• [GOAL]:
Leaving the pictures aside, transcribe every line below exactly.

===== GIVEN RECORDS =====

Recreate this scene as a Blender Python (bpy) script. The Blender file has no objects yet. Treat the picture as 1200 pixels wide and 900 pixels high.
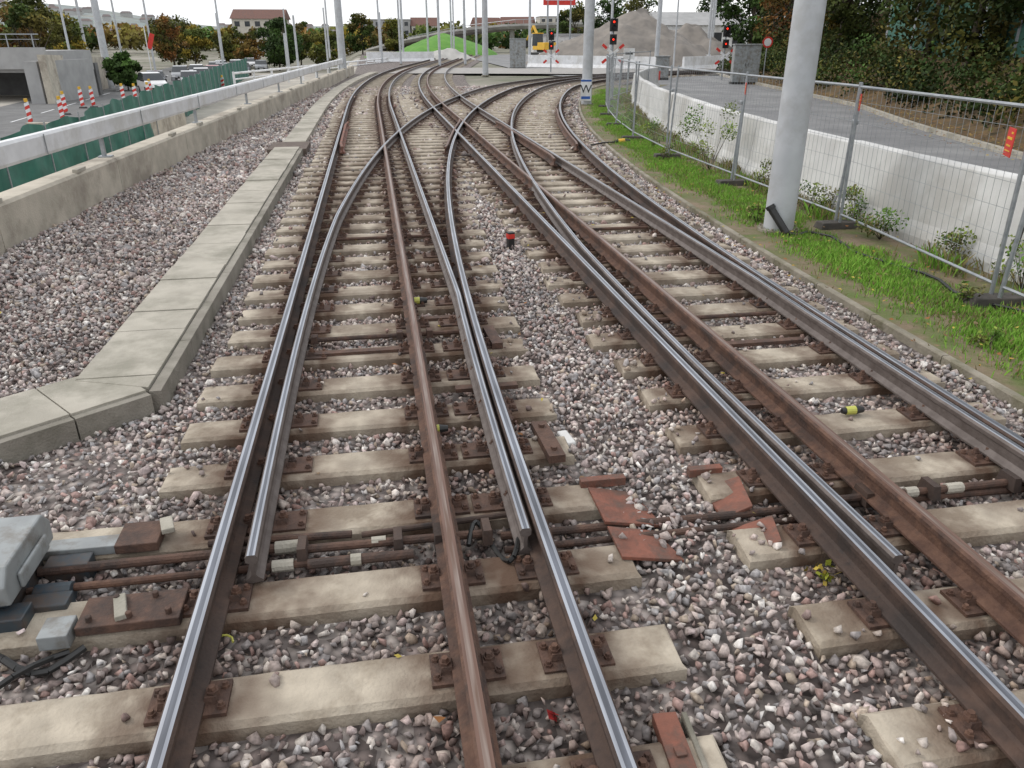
import bpy, bmesh, math, random
import numpy as np
from mathutils import Vector, Matrix, noise as mnoise
random.seed(7)
rng = np.random.default_rng(7)
scene = bpy.context.scene
R = math.radians

# ------------------------------------------------------------------ helpers
def C(X, Y):
    """site grid (X east of the sight line, Y along it) -> world (x across tracks, y along tracks)"""
    return (.9855*X+.1698*Y, -.1698*X+.9855*Y)

def new_mat(name):
    m = bpy.data.materials.new(name); m.use_nodes = True
    nt = m.node_tree
    return m, nt, nt.nodes["Principled BSDF"]

def mat(name, c1, c2=None, scale=5, rough=.8, metal=0, bump=0, bscale=None, detail=2, c3=None, s3=.6, lo=.35, hi=.65, stretch=None, stain=None):
    m, nt, b = new_mat(name)
    N, L = nt.nodes, nt.links
    b.inputs['Roughness'].default_value = rough
    b.inputs['Metallic'].default_value = metal
    tc = N.new('ShaderNodeTexCoord'); vec = tc.outputs['Object']
    if stretch:
        mp = N.new('ShaderNodeMapping'); mp.inputs['Scale'].default_value = stretch; L.new(vec, mp.inputs[0]); vec = mp.outputs[0]
    if c2 is None: c2 = tuple(v*.8 for v in c1)
    nz = N.new('ShaderNodeTexNoise'); nz.inputs['Scale'].default_value = scale; nz.inputs['Detail'].default_value = detail
    nz.inputs['Roughness'].default_value = .65
    L.new(vec, nz.inputs['Vector'])
    cr = N.new('ShaderNodeValToRGB')
    cr.color_ramp.elements[0].position = lo; cr.color_ramp.elements[0].color = (*c1, 1)
    cr.color_ramp.elements[1].position = hi; cr.color_ramp.elements[1].color = (*c2, 1)
    L.new(nz.outputs['Fac'], cr.inputs['Fac'])
    out = cr.outputs['Color']
    if c3 is not None:
        n3 = N.new('ShaderNodeTexNoise'); n3.inputs['Scale'].default_value = s3; n3.inputs['Detail'].default_value = 5
        n3.inputs['Roughness'].default_value = .7
        L.new(vec, n3.inputs['Vector'])
        r3 = N.new('ShaderNodeValToRGB'); r3.color_ramp.elements[0].position = .47; r3.color_ramp.elements[1].position = .63
        L.new(n3.outputs['Fac'], r3.inputs['Fac'])
        mx = N.new('ShaderNodeMix'); mx.data_type = 'RGBA'
        L.new(r3.outputs['Color'], mx.inputs[0]); L.new(out, mx.inputs[6]); mx.inputs[7].default_value = (*c3, 1)
        out = mx.outputs[2]
    if stain is not None:
        a = N.new('ShaderNodeAttribute'); a.attribute_name = 'col'
        sp = N.new('ShaderNodeSeparateColor'); L.new(a.outputs['Color'], sp.inputs[0])
        ma = N.new('ShaderNodeMath'); ma.operation = 'MULTIPLY'; L.new(sp.outputs[0], ma.inputs[0])
        mr = N.new('ShaderNodeMapRange'); mr.inputs['From Min'].default_value = .3; mr.inputs['From Max'].default_value = .6; mr.inputs['To Min'].default_value = .35
        L.new(nz.outputs['Fac'], mr.inputs[0]); L.new(mr.outputs[0], ma.inputs[1])
        mx = N.new('ShaderNodeMix'); mx.data_type = 'RGBA'
        L.new(ma.outputs[0], mx.inputs[0]); L.new(out, mx.inputs[6]); mx.inputs[7].default_value = (*stain, 1)
        out = mx.outputs[2]
    L.new(out, b.inputs['Base Color'])
    if bump:
        nb = N.new('ShaderNodeTexNoise'); nb.inputs['Scale'].default_value = bscale or scale*6; nb.inputs['Detail'].default_value = 2
        L.new(tc.outputs['Object'], nb.inputs['Vector'])
        bp = N.new('ShaderNodeBump'); bp.inputs['Strength'].default_value = bump; bp.inputs['Distance'].default_value = .02
        L.new(nb.outputs['Fac'], bp.inputs['Height']); L.new(bp.outputs['Normal'], b.inputs['Normal'])
    return m

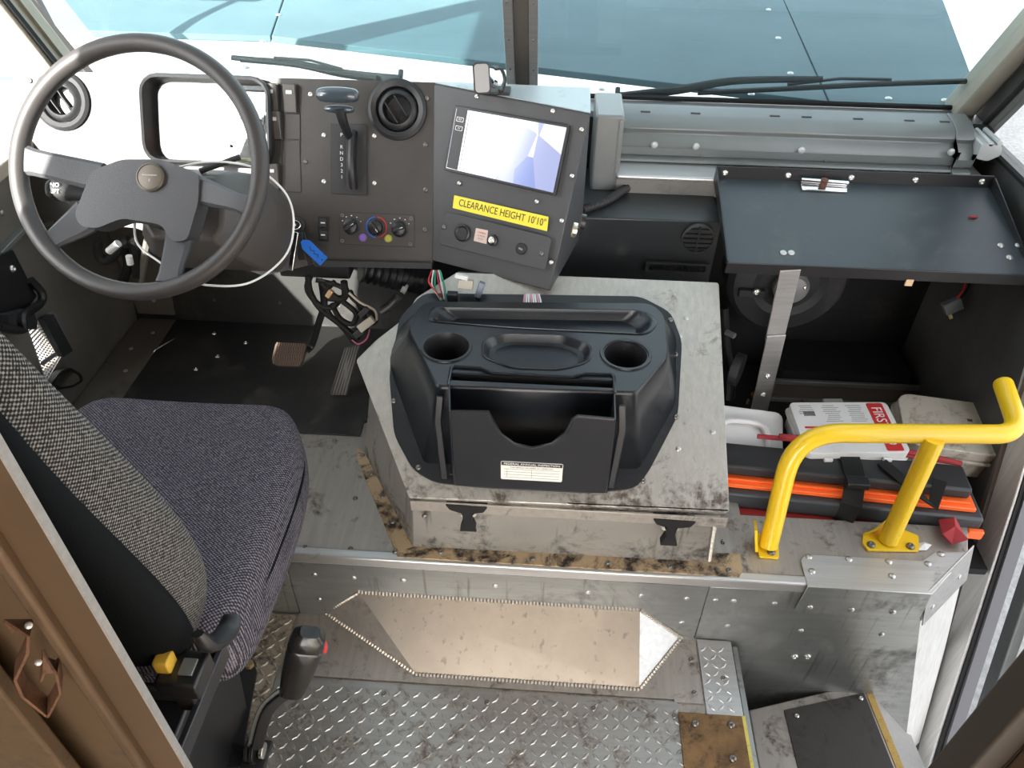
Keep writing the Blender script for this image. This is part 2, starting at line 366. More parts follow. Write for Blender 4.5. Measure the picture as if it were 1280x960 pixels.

=====

• [RESULT FOR THIS TASK]:
Recreate this scene as a Blender Python (bpy) script. The Blender file has no objects yet. Treat the picture as 1200 pixels wide and 900 pixels high.
import bpy, bmesh, math, random
import numpy as np
from mathutils import Vector, Matrix, noise as mnoise
random.seed(7)
rng = np.random.default_rng(7)
scene = bpy.context.scene
R = math.radians

# ------------------------------------------------------------------ helpers
def C(X, Y):
    """site grid (X east of the sight line, Y along it) -> world (x across tracks, y along tracks)"""
    return (.9855*X+.1698*Y, -.1698*X+.9855*Y)

def new_mat(name):
    m = bpy.data.materials.new(name); m.use_nodes = True
    nt = m.node_tree
    return m, nt, nt.nodes["Principled BSDF"]

def mat(name, c1, c2=None, scale=5, rough=.8, metal=0, bump=0, bscale=None, detail=2, c3=None, s3=.6, lo=.35, hi=.65, stretch=None, stain=None):
    m, nt, b = new_mat(name)
    N, L = nt.nodes, nt.links
    b.inputs['Roughness'].default_value = rough
    b.inputs['Metallic'].default_value = metal
    tc = N.new('ShaderNodeTexCoord'); vec = tc.outputs['Object']
    if stretch:
        mp = N.new('ShaderNodeMapping'); mp.inputs['Scale'].default_value = stretch; L.new(vec, mp.inputs[0]); vec = mp.outputs[0]
    if c2 is None: c2 = tuple(v*.8 for v in c1)
    nz = N.new('ShaderNodeTexNoise'); nz.inputs['Scale'].default_value = scale; nz.inputs['Detail'].default_value = detail
    nz.inputs['Roughness'].default_value = .65
    L.new(vec, nz.inputs['Vector'])
    cr = N.new('ShaderNodeValToRGB')
    cr.color_ramp.elements[0].position = lo; cr.color_ramp.elements[0].color = (*c1, 1)
    cr.color_ramp.elements[1].position = hi; cr.color_ramp.elements[1].color = (*c2, 1)
    L.new(nz.outputs['Fac'], cr.inputs['Fac'])
    out = cr.outputs['Color']
    if c3 is not None:
        n3 = N.new('ShaderNodeTexNoise'); n3.inputs['Scale'].default_value = s3; n3.inputs['Detail'].default_value = 5
        n3.inputs['Roughness'].default_value = .7
        L.new(vec, n3.inputs['Vector'])
        r3 = N.new('ShaderNodeValToRGB'); r3.color_ramp.elements[0].position = .47; r3.color_ramp.elements[1].position = .63
        L.new(n3.outputs['Fac'], r3.inputs['Fac'])
        mx = N.new('ShaderNodeMix'); mx.data_type = 'RGBA'
        L.new(r3.outputs['Color'], mx.inputs[0]); L.new(out, mx.inputs[6]); mx.inputs[7].default_value = (*c3, 1)
        out = mx.outputs[2]
    if stain is not None:
        a = N.new('ShaderNodeAttribute'); a.attribute_name = 'col'
        sp = N.new('ShaderNodeSeparateColor'); L.new(a.outputs['Color'], sp.inputs[0])
        ma = N.new('ShaderNodeMath'); ma.operation = 'MULTIPLY'; L.new(sp.outputs[0], ma.inputs[0])
        mr = N.new('ShaderNodeMapRange'); mr.inputs['From Min'].default_value = .3; mr.inputs['From Max'].default_value = .6; mr.inputs['To Min'].default_value = .35
        L.new(nz.outputs['Fac'], mr.inputs[0]); L.new(mr.outputs[0], ma.inputs[1])
        mx = N.new('ShaderNodeMix'); mx.data_type = 'RGBA'
        L.new(ma.outputs[0], mx.inputs[0]); L.new(out, mx.inputs[6]); mx.inputs[7].default_value = (*stain, 1)
        out = mx.outputs[2]
    L.new(out, b.inputs['Base Color'])
    if bump:
        nb = N.new('ShaderNodeTexNoise'); nb.inputs['Scale'].default_value = bscale or scale*6; nb.inputs['Detail'].default_value = 2
        L.new(tc.outputs['Object'], nb.inputs['Vector'])
        bp = N.new('ShaderNodeBump'); bp.inputs['Strength'].default_value = bump; bp.inputs['Distance'].default_value = .02
        L.new(nb.outputs['Fac'], bp.inputs['Height']); L.new(bp.outputs['Normal'], b.inputs['Normal'])
    return m

Keep writing the Blender script for this image. This is part 2, starting at line 366. More parts follow. Write for Blender 4.5. Measure the picture as if it were 1280x960 pixels.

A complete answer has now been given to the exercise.